Document everything. Save screenshots, voicemails, emails, and messages. Write down dates, times, locations, and witnesses. Documentation matters for workplace safety plans, legal action, and protective orders.
Reduce digital exposure. Change passwords from a safer device. Turn off location sharing. Review app permissions. Consider separating shared Apple IDs or Google accounts. Use two-factor authentication.
Tell a few safe people. Choose people who will take it seriously. Share a photo if safe. Share details of the behavior, not just your feelings. “He’s been waiting in the parking lot at 6:10” gets action faster than “He’s being weird.”
Consider a workplace safety plan. If your stalker is showing up at work, talk to a supervisor or HR if safe to do so.

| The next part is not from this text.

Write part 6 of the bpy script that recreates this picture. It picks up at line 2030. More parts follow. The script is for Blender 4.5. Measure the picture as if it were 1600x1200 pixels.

Ask for parking escorts, changes to your schedule visibility, and protocols for unwanted visitors.
Reach out to professionals. Advocacy organizations can help you safety plan based on your specific risk level. You do not have to handle this alone.
Trust escalation patterns. If behavior is escalating, treat it like escalation. Many victims wait for “enough proof.” Stalkers rely on that delay. Empowered Exit Plan National Domestic Violence Hotline
What do people get wrong about stalking?
People minimize stalking constantly, which is one reason it persists.
Common minimizing phrases include:
“They’re just worried.”
“They miss you.”
“They just want closure.”
“It’s not that serious.”
Stalking is not misunderstanding. It is entitlement.
If someone keeps violating your boundaries,
they are telling you who they are. Believe them.